Critics say only those who obtain coverage through state-run exchanges will be eligible, according to Robert Pear of The New York Times. But the White House says “the law can be read to allow subsidies for people who get coverage in federal exchanges as well,” according to Pear.

The law requires that each state shall establish an exchange. But in the way the law is set up, Washington could be running the exchanges in one-third to half of all 50 states, where local officials have been moving slowly or openly opposing the idea.

Pear noted that the Congressional Budget Office predicts 23 million uninsured people will gain coverage through exchanges and that all but five million of them will qualify for subsidies – averaging more than $6,000 a year per person.

That is, subsidies, in the form of tax credits, will be available to people with incomes from the poverty level up to four times that amount ($23,050 to $92,200 for a family of four), according to Pear. The law says those funds will be offered to residents of a state to help cut the cost of health plans offered “through an exchange established by the state.”
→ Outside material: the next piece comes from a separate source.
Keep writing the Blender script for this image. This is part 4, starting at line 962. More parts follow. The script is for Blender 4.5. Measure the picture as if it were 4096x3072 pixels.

The Christian Science Monitor describes the exchanges as “a sort of online bazaar in which insurers would hawk different kinds of plans.” The article noted that of the 25 million who will shop for coverage in these exchanges, about 19 million will qualify for financial aid.

James F. Blumstein, a professor of constitutional and health law at Vanderbilt University, told Pear that the dispute over subsidies “involved a serious legal issue.”

“The language of the statute is explicit,” Blumstein said in an interview with Pear. “Subsidies accrue to people who obtain coverage through state-run exchanges. The I.R.S. tries to get around that by providing subsidies for all insurance exchanges. That interpretation will almost certainly be challenged by someone.”